The Problem with a Lack of Business Context
Let’s take a page out of the great movie Big Short, and look at how restaurants operate. Say you just built a new top-of-the-line restaurant, hired the best chef, and ensured the dining area is off the charts! But if you don’t understand how your customers move through the restaurant, their favorite dishes, or what drives repeat visits, you will be working hard to make the business work but could be focusing on the wrong things. Put simply, you will be losing money.
The same is true for product security. Without understanding the broader business context, security teams can’t make truly risk-driven decisions. This often leaves them riding in the dark, with the occasional streetlamp to guide them. In cloud-native products, where everything moves fast and every decision matters, security must align with the product’s goals.
The Challenge with Manual Security Reviews
At this point we expect you to stop and say, “don’t we already have security reviews to handle this? Aren’t they supposed to catch every potential issue, ensuring that every change and development is seen through the proper lens of security?” Technically, you’d be right; that’s exactly what security reviews are meant to do. But we are realists and not hopeless optimists: the process is still manual. It relies heavily on human effort, tracking changes, analyzing risks, and trying to keep up with the relentless pace of development.
Now let me adjust the question a bit: how can we secure the business when development velocity has skyrocketed, business logic evolves constantly, and security is overwhelmed with vertical security and is constantly understaffed? The gap is growing wider by the day.Without automation, context-driven insights, and a holistic approach, security teams are left playing catch-up, reacting to risks after they’ve already been introduced instead of preventatively mitigating them. If we’re going to keep up, the way we approach security reviews has to evolve.
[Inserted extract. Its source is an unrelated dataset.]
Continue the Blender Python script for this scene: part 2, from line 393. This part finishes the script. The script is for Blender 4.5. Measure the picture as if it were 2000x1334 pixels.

Why Security Needs to Evolve
The reality is security can’t afford to be stuck in the past. Software development has evolved into a high-speed race where new features and updates are shipped daily. The business logic driving these changes is constantly shifting, and manual security processes just can’t keep up.
To meet these demands, security needs to shift its mindset. It’s no longer about simply protecting individual layers or running manual reviews when something big is about to be released.It’s about building a security framework that understands the business context, moves at the speed of development, and sees the product as a dynamic, interconnected ecosystem. This means integrating automation, embracing a secure by design mindset, and embedding security into every aspect of the product lifecycle. Only by evolving in this way can security teams keep up with the pace of innovation while not only protecting the business, but also enabling it from the ground up.